Maрк

Татьяна Митеенко
Избегайте тех, кто старается подорвать вашу веру в себя. Эта черта свойственна мелким людям. Великий человек, наоборот, внушает чувство, что вы тоже можете стать великим.
Марк Твен



Когда пишешь о человеке «вообще», неком собирательном образе, ты свободен в своих высказываниях, оценках и предпочтениях. Ты можешь наделить его любыми чертами: сделать святым или искусителем, умным или глупцом – он не скажет тебе ни слова. И все это потому, что он – человек «вообще». Ведь по сути он – это ты… Ты, каким хочешь стать или каким никогда не станешь.
Писать же о человеке конкретном, живом и настоящем, зная, что он прочтёт всё, что ты напишешь, налагает определённую ответственность, но не лишено удовольствия. Удовольствие заключается в том, что ты можешь неспешно и подробно рассказать о своих ощущениях, не беспокоясь о том, что делаешь это не вовремя и не к месту.
Начну с главного. Я умею чувствовать людей. Когда во мне появилась эта способность – не знаю. Не знаю конкретного механизма этого чувствования. Возможно, это не более чем знание человеческой психологии, профессиональная наблюдательность и эмоциональный опыт, а может, нечто иное. И тем не менее – чувствую. Когда я впервые увидела Марка Дадяна, для меня, пропустившей два дня из четырёхдневного семинара, он был не более чем один из трёх синхронных переводчиков. Правда, длилось это лишь до того момента, когда он впервые при мне надел наушники. С этой минуты во мне что-то стремительно стало меняться. Как в песочных часах, когда их переворачивают с «ног» на «голову» и песчаное содержимое стремительно пересыпается через узкий стеклянный перешеек.
Я вдруг чётко осознала, что пропустила в своей жизни что-то чрезвычайно важное. Промотала в никчемных разговорах, просмеяла и выплакала, но не увидела. И сейчас, в 37 лет, глядя на человека в переводческой «будке», живущего какой-то отдельной от всего мира жизнью и в то же время неразрывно с этим миром связанного, беззащитного в своей спрятанности, мне больше всего на свете хотелось не отходить от него ни на минуту. Словно это время будет мне зачтено Богом как фора, как прощение за безалаберность. Как шанс наверстать упущенное.
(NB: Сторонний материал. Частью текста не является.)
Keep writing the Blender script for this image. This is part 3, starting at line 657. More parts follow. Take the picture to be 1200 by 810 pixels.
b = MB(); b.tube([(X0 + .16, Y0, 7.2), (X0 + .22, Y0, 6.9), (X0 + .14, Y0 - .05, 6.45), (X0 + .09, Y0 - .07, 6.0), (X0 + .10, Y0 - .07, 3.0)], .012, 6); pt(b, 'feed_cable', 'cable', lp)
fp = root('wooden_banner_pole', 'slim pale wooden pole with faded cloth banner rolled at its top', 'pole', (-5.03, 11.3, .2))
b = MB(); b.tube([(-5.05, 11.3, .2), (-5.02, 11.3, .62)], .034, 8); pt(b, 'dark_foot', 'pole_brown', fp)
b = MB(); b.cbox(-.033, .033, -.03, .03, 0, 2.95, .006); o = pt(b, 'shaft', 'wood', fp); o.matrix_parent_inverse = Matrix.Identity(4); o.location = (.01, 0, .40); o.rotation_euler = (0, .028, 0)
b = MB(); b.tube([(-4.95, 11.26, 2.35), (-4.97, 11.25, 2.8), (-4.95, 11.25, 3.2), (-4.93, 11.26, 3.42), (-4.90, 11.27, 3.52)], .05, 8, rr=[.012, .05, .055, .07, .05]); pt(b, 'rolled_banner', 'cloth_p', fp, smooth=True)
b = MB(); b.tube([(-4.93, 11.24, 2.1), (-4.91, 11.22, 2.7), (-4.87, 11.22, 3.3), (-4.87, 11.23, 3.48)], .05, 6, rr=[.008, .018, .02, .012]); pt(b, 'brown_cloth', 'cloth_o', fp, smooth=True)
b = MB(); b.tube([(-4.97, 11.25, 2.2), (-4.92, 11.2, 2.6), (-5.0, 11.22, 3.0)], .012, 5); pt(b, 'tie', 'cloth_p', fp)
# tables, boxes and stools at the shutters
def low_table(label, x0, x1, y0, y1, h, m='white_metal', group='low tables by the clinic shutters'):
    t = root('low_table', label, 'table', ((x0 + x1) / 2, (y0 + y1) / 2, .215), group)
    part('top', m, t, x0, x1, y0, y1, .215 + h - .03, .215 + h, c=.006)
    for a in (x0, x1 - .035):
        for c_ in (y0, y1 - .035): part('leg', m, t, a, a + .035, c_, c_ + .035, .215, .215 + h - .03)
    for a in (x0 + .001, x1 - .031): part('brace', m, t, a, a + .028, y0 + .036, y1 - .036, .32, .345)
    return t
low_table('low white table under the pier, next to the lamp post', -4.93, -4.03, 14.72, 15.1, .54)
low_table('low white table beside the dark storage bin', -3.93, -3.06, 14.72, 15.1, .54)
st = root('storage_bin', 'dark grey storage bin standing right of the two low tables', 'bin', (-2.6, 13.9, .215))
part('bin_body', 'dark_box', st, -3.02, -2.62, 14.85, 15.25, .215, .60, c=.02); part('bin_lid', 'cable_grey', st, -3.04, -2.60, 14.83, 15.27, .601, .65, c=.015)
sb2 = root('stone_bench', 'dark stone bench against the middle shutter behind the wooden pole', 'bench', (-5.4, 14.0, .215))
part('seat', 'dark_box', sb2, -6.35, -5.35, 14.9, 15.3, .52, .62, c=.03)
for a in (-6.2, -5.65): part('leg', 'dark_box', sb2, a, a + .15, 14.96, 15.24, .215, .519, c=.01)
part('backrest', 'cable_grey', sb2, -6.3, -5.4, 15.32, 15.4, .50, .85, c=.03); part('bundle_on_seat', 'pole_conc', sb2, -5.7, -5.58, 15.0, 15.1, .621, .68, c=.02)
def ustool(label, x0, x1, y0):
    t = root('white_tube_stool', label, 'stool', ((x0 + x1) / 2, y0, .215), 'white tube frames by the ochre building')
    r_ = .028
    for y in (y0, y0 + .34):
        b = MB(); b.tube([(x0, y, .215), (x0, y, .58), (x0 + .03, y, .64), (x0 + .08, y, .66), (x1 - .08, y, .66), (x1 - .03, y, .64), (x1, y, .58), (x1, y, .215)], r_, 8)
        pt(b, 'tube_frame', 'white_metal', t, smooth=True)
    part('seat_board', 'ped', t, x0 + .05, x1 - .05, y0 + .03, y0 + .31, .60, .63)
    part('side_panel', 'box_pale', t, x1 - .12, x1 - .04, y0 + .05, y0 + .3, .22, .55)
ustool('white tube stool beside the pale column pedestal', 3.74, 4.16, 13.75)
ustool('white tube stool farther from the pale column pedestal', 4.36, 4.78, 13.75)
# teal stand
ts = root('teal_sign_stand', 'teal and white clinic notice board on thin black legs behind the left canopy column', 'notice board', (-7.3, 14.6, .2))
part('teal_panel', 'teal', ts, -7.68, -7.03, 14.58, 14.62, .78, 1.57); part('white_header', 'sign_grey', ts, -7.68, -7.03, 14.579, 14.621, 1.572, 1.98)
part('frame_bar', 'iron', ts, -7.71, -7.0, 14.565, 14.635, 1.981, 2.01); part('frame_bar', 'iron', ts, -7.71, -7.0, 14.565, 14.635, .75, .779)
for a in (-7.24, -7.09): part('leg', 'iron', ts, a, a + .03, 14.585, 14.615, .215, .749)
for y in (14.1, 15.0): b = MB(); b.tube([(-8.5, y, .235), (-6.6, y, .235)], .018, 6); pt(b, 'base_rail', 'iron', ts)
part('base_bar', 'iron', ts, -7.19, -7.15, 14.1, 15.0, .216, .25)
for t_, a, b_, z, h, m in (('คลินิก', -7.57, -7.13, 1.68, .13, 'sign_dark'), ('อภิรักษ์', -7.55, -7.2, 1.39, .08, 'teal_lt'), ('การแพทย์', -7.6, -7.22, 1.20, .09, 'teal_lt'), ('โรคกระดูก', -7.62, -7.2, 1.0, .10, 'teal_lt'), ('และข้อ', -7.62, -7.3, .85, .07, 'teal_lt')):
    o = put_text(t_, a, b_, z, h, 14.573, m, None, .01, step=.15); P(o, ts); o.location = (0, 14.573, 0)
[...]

Меня очаровала его самодостаточность, умение виртуозно обходиться с чужой речью. Это был одновременно фокусник и эквилибрист. Буквы и звуки парили над ним, исчезали в рукавах, замирали, как солдатики перед строгим генералом, выстраиваясь в шеренги слов. Он гладил их, переплетал, бережно складывал и снова возвращал тем, кто несколько секунд назад вручил ему свои мысли.
Впервые я задумалась о том, что, читая зарубежную литературу, редко интересовалась именами переводчиков. Лозинский, Маршак, Пастернак – весь мой небогатый список. Это равносильно тому, чтобы, воспользовавшись гостеприимством хозяев, уйти, поблагодарив стены. Марк был первый переводчик, которого я видела в своей жизни. Первый, кого я могла поблагодарить.
Когда ты испытываешь хоть маломальское уважение к языку, более того, – если имеешь к нему вкус, ты знаешь, что такое красиво построенное предложение. Слова наполняют смыслом пространство вокруг тебя, помогая находить этот общий, такой необходимый нам язык. И в этом плане Марк был для меня Мерлином.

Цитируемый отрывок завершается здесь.